C’est la seconde partie, de deux cents pages. Köves revient de l’étranger dans son pays. Il arrive dans une ville qui ressemble beaucoup à celle qu’il a connue (Budapest n’est jamais nommé) mais qui est ruinée. C’est un monde étrange, une police inconnue règne en maître, les ordres sont donnés mais personne ne sait d’où ils viennent, on travaille dans une usine parce que c’est obligatoire, la question de la compétence fait éclater de rire, les logements sont attribués.
« Donc, vous avez été viré. » Elle reprit donc la parole et, sur le ton de la confidence, comme s’ils n’avaient plus rien à se cacher, et en même temps tout bas pour ne pas être entendue par quelqu’un d’autre, alors qu’ils étaient seuls dans la chambre, elle lui demanda :
« Et pourquoi ?... »
Köves répondit :
« Peut-on le savoir ? », et manifestement, cette réponse fit à nouveau son effet :
« Non », dit-elle, en s’asseyant lentement sur la chaise qu’il lui avait déjà proposée mais qu’elle avait refusée.
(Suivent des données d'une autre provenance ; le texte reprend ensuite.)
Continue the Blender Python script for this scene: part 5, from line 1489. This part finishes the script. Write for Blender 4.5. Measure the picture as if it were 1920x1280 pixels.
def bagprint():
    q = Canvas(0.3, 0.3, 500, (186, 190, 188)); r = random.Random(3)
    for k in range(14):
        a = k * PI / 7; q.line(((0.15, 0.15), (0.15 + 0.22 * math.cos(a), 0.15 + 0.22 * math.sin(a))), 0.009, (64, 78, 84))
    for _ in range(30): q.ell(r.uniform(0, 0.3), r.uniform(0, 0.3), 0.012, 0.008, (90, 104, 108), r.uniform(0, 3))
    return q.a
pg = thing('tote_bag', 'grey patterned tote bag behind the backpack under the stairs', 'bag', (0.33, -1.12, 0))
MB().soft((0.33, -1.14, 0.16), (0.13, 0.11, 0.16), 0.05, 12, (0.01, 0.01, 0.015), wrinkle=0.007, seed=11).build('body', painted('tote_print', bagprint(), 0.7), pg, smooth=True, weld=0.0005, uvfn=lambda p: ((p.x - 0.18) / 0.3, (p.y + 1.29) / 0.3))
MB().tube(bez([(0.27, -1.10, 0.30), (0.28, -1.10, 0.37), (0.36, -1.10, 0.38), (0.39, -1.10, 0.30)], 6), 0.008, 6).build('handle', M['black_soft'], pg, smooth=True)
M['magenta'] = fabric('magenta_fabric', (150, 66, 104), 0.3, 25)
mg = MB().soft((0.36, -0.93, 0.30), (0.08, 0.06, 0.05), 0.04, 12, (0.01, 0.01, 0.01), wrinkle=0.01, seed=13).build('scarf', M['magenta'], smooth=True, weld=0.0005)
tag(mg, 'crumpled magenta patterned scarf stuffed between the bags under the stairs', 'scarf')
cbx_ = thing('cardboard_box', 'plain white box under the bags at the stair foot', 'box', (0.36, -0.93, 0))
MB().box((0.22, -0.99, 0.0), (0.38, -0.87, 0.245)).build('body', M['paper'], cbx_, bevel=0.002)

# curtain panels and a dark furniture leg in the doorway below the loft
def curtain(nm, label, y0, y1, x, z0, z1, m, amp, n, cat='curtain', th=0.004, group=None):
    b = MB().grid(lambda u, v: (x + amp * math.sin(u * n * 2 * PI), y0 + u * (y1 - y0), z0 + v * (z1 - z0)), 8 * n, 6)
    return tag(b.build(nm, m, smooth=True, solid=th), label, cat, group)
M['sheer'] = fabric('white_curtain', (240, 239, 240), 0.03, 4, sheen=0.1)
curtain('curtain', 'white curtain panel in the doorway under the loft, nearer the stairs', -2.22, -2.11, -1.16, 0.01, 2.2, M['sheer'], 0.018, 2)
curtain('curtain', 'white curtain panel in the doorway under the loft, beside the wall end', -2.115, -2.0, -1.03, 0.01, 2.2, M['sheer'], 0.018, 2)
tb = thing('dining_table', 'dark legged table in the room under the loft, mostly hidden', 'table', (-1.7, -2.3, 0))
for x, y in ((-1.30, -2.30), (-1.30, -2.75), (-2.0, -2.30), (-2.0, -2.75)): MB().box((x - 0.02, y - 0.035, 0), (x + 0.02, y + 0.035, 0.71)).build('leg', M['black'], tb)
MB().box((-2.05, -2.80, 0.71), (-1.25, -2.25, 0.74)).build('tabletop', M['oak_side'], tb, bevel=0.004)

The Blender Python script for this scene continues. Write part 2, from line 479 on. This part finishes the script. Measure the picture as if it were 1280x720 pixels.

Aucune question ne trouve de réponse, il vaut mieux continuer à tout ignorer. Il manque quelque chose dans ce monde : la vie. Dans ce qui ressemble fort à un régime communiste (mais aucune indication n’est jamais donnée), Köves se déplace comme un étranger (pas pour rien que Kertész cite toujours en modèle Camus), se laissant faire, ni héros, ni résistant, ni victime. Il rencontre Berg, qui veut écrire une autobiographie, celle d’un bourreau, responsable de dizaines de milliers de morts. Quand finalement (au bout de plusieurs années) l’opportunité se présente de filer à l’étranger, n’importe où ailleurs, Köves choisit de rester pour écrire un roman…


Köves avait seulement l’espoir que si lui était perdu, au moins son histoire pouvait-elle encore être sauvée. Comment avait-il pu s’imaginer pouvoir se cacher, pouvoir échapper au poids de sa vie, comme un animal errant à sa chaîne ? Non, non : il devrait vivre ainsi, le regard fixé sur cette existence, et la regarder longuement, attentivement, émerveillé et incrédule, simplement la regarder jusqu’à y déceler quelque chose qui n’appartiendrait déjà plus à cette vie ; quelque chose qui serait palpable, limité à l’essentiel, indiscutable et accompli comme une catastrophe…


Ce roman se lit lentement, plus lentement qu’Être sans destin, la langue en est plus lourde, plus complexe et le récit pesant. Mais c’est passionnant, ouvre de vraies réflexions. Kertész revient sur les raisons qui l’ont fait écrire, son absence de talent et de vocation. Il raconte le choc éprouvé par le premier refus essuyé par son roman, la Hongrie communiste le rejetant. Il évoque indirectement la vie (ou plutôt l’absence de vie) sous ce régime menaçant et absurde.
Challenge littérature juive de Mazel

3 commentaires:

Marie a dit…

Je ne le connaissais pas. Je m'empresse de noter!

nathalie a dit…

Attention, j'ai cinq romans de Kertész que je suis en train de relire... donc cela ne fait que commencer !

Alex Mot-à-Mots a dit…

De relire ? Ce challenge était donc pour toi.